İkinci gerekçemde ısrarlıyım hâlâ, ama ilk gerekçem beni sonra kendime çok mahcup edecekti. Kendimi bir süre sonra hoş gördüm, ama bir kez de huzurunuzda mahcup olmalıyım. Bir ara hoş görmeyi unutmayınız.

Demek sabit fikir de varmış ki herhangi bir şarkısını dinlemeye direndim durdum. Sonunda dolmuşun birinde billur bir sesin ruha aktığını fark ettim. Sorunca, “Mem Ararat” dedi şoför. Şiirli bir sonbahar akşamıydı.

O günden sonra bütün şarkılarını dinlemeye başladım. Ama ezgiden söze, tondan edaya yürümeye başladım bu kez. Daha çok dinleme yoluyla kendimi daha da hoş görürken zarif bir şairle tanıştığımı fark ettim. Burada hiçbir dizesini çeviremem, hakkım yok gibi geliyor bana. Belki yazının içinde o sözlerin esiniyle yer altından yükselen kuş seslerini yazabilirim. Çünkü Mem Ararat, zamanla, özel bir dünyanın göğüne dönüşmeye başladı bende.

Birkaç yıl sonra, Mardin’de yaşayan sanatçılar onuruna verilen bir yemekte avluda birkaç dostla laflarken çıkıp geldi. “Ben Mem” dedi. İnsanda kardeş olma duygusu uyandıran bir gülümseme ile baktı herkese. Sonra kahve içmeye bir yere geçtik. Herkesle kurduğu eşit ilişki, yazdığı ve okuduğu gibi biri olduğunu düşündürdü. Sonraki günlerde daha çok zaman geçirdik birlikte. Övgüden mahcup olduğu için övemedim, burada da övmeyeceğim mahcup olmasın diye.

Ama onun sesinin bir enstrüman olduğunu söylemeliyim. Mem Ararat şarkı söylemiyor aslında, herkes yanılıyor! Onun sesi, ses verdiği her şarkının bir enstrümanı. Hepsi öyle de en çok “Zîz”de öyle bence. Burada ses şarkıdan uzaklaşıyor ya hani, sanki bir enstrüman kendi içine gömülüyor.

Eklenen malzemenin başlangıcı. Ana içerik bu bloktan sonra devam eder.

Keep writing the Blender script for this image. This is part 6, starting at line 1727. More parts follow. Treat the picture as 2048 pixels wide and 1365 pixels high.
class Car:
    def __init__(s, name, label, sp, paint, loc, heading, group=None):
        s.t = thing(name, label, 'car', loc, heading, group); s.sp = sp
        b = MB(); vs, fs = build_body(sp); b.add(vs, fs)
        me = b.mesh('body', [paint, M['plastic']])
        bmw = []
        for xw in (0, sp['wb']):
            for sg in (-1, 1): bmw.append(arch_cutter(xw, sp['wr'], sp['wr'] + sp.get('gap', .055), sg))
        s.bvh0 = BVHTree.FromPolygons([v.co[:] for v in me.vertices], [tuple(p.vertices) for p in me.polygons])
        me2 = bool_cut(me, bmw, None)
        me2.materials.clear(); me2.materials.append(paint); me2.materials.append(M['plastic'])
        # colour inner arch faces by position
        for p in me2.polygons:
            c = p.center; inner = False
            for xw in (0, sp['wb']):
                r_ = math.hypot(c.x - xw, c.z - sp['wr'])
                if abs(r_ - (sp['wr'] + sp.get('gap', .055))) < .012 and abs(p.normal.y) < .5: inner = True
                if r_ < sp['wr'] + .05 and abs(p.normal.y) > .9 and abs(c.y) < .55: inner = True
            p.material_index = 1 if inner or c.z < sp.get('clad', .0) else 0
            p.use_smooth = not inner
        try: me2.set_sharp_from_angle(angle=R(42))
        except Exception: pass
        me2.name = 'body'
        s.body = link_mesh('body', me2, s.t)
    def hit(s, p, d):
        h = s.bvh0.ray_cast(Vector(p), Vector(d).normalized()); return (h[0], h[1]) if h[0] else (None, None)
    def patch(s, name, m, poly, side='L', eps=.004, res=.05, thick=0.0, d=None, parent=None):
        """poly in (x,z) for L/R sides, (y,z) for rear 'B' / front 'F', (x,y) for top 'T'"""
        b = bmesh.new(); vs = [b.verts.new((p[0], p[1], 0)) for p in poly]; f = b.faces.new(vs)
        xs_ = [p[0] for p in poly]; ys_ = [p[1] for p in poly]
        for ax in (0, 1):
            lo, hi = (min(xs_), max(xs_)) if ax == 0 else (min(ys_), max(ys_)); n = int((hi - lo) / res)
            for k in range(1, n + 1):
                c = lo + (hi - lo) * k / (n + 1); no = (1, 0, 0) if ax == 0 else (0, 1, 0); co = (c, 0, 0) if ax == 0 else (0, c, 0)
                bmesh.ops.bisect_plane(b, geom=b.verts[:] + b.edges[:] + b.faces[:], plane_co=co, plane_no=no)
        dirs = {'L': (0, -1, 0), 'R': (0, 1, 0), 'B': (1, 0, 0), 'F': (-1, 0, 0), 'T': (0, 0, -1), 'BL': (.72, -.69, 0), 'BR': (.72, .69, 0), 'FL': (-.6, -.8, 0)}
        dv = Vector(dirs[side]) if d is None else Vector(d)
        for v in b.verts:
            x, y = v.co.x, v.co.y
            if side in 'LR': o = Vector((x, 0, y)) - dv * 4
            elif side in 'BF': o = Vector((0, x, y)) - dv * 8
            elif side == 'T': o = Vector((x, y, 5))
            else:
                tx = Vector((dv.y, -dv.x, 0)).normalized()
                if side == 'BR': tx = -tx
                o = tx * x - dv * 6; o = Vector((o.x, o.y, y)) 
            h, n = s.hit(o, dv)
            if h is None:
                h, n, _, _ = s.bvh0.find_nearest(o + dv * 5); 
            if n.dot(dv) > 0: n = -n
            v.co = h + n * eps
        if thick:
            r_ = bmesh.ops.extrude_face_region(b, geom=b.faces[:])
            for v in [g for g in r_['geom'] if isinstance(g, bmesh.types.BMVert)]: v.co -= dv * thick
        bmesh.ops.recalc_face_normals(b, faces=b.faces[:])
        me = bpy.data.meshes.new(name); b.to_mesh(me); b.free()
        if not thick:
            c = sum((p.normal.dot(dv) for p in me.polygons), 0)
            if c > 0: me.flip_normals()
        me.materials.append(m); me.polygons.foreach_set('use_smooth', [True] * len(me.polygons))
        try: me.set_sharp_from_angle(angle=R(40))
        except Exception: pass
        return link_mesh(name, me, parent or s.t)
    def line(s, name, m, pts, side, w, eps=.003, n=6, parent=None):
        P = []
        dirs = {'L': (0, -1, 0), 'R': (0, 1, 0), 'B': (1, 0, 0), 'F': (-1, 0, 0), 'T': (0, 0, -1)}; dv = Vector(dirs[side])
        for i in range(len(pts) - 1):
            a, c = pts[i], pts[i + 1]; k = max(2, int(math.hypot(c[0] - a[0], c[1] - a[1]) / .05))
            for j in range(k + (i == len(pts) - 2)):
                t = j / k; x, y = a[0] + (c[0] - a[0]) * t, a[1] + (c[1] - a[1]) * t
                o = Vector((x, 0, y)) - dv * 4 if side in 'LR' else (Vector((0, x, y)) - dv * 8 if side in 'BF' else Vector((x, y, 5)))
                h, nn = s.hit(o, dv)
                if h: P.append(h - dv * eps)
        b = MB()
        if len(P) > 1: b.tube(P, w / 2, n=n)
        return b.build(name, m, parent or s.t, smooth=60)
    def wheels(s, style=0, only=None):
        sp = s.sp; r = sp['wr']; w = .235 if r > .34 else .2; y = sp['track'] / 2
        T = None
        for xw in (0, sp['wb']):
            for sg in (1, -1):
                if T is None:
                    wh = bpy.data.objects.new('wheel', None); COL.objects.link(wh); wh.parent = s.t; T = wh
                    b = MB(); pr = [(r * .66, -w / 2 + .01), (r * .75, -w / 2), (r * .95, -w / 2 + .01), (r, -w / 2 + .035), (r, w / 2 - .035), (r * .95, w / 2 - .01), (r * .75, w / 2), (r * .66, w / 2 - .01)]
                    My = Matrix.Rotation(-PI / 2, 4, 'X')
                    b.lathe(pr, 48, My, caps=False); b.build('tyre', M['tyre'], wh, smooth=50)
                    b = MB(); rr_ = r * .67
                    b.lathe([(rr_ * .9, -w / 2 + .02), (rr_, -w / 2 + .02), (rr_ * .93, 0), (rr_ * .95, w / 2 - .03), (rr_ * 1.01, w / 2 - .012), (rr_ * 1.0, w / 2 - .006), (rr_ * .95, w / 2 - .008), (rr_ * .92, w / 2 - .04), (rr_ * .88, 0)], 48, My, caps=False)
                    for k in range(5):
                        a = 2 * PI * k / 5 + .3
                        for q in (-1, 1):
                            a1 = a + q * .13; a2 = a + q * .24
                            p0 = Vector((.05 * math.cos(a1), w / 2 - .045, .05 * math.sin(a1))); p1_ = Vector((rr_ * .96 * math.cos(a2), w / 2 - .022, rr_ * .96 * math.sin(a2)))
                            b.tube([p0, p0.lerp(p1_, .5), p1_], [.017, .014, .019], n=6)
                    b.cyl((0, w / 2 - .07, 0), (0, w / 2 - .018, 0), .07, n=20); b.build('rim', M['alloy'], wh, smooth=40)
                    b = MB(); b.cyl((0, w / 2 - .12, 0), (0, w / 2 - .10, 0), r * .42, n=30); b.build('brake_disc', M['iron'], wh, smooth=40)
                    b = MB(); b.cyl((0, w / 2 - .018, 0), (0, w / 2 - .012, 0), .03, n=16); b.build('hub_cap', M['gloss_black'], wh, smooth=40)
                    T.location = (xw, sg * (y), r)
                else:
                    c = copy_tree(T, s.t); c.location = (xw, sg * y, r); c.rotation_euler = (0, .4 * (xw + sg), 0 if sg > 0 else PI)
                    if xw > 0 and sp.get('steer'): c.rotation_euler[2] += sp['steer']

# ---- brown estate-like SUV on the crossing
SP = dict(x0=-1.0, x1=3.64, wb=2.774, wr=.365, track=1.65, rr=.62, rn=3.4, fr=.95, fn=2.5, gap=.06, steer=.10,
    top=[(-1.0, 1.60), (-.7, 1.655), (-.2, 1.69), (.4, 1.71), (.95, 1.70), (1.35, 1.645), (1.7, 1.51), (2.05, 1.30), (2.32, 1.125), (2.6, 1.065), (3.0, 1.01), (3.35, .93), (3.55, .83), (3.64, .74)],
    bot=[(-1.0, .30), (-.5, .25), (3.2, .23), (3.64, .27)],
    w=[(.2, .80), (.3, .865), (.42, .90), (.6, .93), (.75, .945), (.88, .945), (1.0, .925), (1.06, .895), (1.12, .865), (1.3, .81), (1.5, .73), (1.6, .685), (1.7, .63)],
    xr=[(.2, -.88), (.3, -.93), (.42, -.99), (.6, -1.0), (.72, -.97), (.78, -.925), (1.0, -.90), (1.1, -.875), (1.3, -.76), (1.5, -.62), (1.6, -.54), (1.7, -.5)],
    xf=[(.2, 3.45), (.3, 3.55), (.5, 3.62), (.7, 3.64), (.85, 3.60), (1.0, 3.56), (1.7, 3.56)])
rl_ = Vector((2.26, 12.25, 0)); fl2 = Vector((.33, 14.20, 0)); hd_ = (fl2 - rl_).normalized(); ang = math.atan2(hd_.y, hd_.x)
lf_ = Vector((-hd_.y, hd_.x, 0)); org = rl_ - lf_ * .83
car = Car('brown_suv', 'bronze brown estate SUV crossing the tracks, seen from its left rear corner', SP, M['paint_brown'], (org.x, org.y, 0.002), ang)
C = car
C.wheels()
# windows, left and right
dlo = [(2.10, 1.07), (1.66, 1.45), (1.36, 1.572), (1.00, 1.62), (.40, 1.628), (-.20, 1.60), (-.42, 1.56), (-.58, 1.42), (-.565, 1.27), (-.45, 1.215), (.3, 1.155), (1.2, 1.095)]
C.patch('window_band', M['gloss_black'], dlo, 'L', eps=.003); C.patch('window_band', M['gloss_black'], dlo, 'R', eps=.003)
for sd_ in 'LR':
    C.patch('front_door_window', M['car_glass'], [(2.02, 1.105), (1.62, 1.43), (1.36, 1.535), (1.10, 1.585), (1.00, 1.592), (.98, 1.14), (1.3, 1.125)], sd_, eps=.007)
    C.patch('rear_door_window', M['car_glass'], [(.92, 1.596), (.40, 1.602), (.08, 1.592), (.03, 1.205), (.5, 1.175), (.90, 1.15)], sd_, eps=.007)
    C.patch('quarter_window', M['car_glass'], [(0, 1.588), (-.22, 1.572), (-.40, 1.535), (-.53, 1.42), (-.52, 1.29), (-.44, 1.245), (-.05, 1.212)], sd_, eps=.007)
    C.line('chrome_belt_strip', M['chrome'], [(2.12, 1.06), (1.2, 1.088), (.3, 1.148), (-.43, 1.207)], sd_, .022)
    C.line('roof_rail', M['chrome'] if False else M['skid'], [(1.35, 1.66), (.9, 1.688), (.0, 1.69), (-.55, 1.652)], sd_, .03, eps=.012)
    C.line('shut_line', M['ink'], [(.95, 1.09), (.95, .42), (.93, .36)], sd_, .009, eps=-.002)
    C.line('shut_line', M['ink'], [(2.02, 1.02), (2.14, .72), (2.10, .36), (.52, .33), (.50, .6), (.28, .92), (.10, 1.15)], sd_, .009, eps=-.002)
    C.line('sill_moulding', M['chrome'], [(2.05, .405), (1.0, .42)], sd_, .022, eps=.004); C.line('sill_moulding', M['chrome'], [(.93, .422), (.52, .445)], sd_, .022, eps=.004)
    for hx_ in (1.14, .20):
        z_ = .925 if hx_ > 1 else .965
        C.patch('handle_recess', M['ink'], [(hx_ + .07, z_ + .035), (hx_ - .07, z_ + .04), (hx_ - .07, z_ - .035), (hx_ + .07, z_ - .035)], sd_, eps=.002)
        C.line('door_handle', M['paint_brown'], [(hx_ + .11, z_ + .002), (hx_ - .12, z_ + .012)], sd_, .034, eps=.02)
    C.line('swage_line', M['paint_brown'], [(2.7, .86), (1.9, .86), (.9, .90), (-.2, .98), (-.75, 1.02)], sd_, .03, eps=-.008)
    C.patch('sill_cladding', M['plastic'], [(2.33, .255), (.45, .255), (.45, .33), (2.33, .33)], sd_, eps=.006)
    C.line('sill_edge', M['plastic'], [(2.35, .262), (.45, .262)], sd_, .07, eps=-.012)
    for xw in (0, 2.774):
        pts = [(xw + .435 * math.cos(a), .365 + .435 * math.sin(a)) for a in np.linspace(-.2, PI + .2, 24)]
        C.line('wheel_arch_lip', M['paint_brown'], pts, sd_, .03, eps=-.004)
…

Hangi şarkısını daha çok sevdiğimi bilmiyorum, ama son albümü olan “Xewna Bajarekî” başka bir yerde gibi geliyor bana. Bütün anneler gibi bir annenin “Strana Bêdengiyê”deki sözleri ise içime işler. Mem, evladının yolunu gözleyen anneler gibi, Cemîla Çağırca’yı günlerce derin dondurucuda saklayan annenin sesini de ünler. “Lorîka Cemîlayê”yi dinleyememek gibi bir huy oluştu bende. Gerçeklik o kadar korkunç ki sanat ne söyleyebilir diye sorup dururken bulduğum bir cevap gibi. Pek az kimsenin söylemeyi geçin, duymaya zor dayanacağı bir cevap.

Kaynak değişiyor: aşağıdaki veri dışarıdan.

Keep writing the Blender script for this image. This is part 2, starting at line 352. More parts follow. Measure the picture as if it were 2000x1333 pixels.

Mem Ararat, sayısız insanın unutmayı tercih ettiği, unutmak zorunda kaldığı, bir gün hatırlamak için ertelediği günleri uzun bir şiir olarak yankıladığı “Strana Bajarekî” şarkısında bir Guernica’yı gözler önüne serer. Geleceğe düşürülmüş bir kayıttır o. Bugünün tarihidir. Zaten onun sanatı, hafızanın estetikle, sözün poetikayla buluştuğu yerde serpilir. Ruhu yanan bir aleve çevirir, aşkın yurdunda özgürlüğe çıkacak bir yolculuğa çağırır.

Yasın içinde sonbahar yapraklarına sokulan yağmurun yankısıdır onun dizeleri. Faulkner’ın tarla işçilerinin içinden çıkan sanattır sanki, ulusal kadar sınıfsaldır da. Uzun bir kışın ardından gelecek bir bahara bakar. Çarşılardan, evlerden, odalardan, dağlardan, pınarlardan, nehirlerden, zeytin bahçelerinden eksilen seslerin tümüdür. Unutmama terbiyesidir baştan sona. Bizi dışarıya bakan bir kapının önüne çıkarır.

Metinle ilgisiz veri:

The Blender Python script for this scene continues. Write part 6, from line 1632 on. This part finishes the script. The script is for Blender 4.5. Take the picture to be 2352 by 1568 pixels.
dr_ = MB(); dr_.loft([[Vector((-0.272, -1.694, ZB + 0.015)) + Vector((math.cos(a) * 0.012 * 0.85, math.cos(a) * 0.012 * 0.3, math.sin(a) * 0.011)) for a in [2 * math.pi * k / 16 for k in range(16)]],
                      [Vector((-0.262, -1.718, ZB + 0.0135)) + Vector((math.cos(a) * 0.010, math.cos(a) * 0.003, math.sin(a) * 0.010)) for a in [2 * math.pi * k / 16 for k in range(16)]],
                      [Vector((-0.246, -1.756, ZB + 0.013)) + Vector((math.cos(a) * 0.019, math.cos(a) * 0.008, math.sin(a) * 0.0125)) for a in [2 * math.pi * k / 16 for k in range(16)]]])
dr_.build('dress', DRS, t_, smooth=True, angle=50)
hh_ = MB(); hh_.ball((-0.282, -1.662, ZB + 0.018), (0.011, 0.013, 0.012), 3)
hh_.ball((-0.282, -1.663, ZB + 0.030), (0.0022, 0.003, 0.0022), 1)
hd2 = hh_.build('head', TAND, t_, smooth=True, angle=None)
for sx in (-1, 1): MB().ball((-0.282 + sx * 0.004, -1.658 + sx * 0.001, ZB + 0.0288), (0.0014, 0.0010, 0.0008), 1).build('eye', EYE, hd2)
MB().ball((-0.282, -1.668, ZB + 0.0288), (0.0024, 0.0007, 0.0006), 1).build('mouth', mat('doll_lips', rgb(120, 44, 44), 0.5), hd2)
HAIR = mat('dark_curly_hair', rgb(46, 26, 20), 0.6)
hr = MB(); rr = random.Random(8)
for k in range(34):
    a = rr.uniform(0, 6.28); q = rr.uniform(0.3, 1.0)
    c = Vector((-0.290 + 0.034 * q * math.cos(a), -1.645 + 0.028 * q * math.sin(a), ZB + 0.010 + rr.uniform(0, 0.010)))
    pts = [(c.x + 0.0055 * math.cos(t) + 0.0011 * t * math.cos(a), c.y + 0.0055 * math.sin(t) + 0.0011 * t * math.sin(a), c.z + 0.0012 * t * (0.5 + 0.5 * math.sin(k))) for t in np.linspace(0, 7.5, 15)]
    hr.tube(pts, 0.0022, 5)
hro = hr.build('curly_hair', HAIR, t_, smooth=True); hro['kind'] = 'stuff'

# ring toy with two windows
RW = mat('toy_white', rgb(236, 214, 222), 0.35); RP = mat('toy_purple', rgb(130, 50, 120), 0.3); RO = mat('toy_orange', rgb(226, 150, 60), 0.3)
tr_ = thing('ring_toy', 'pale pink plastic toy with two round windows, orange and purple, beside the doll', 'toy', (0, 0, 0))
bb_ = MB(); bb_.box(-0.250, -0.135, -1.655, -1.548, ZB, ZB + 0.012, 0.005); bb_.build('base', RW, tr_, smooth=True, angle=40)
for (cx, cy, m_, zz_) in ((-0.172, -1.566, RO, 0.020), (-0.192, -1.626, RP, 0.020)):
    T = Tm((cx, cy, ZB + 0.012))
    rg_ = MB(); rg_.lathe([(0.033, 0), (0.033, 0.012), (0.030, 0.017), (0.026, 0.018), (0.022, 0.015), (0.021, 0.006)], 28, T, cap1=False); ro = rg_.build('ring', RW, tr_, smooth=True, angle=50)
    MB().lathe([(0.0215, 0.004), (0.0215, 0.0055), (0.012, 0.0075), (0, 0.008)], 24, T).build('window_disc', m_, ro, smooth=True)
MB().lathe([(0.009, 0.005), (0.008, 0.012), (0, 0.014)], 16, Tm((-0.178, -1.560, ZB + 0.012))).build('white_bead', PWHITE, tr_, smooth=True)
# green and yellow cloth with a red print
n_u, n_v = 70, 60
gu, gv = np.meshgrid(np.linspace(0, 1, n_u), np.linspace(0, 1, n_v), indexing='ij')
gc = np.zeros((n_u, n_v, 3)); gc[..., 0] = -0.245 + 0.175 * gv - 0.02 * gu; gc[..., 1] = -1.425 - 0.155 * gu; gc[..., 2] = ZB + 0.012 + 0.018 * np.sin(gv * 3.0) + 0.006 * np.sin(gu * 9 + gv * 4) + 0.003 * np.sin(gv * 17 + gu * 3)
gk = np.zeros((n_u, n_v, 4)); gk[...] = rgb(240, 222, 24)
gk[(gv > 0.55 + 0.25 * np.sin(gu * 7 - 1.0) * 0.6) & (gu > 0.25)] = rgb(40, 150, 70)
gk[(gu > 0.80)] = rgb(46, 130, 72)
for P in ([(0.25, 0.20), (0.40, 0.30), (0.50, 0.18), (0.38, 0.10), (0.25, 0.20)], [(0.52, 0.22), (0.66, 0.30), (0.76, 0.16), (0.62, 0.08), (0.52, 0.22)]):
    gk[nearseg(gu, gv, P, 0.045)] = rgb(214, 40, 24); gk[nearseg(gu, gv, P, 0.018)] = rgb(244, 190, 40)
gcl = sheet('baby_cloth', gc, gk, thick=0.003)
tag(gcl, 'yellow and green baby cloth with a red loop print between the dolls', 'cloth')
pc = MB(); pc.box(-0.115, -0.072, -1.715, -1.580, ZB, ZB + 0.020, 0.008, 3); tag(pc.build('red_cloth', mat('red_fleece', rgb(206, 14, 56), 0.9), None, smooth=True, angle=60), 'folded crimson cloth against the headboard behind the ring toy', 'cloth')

Mem Ararat’ın müziği, insanın tarihe mahcup olmamak için kulak vermesi gereken hafızanın şiiridir. O müziğin içinde bir güvercinin kanat sesi yankılanır. O zaman bilen yeni baştan kulak vermeli, bilmeyen kendini hoş görünceye kadar dinlemeli. Çünkü onun sesli Guernica’sının içindeyiz hâlâ.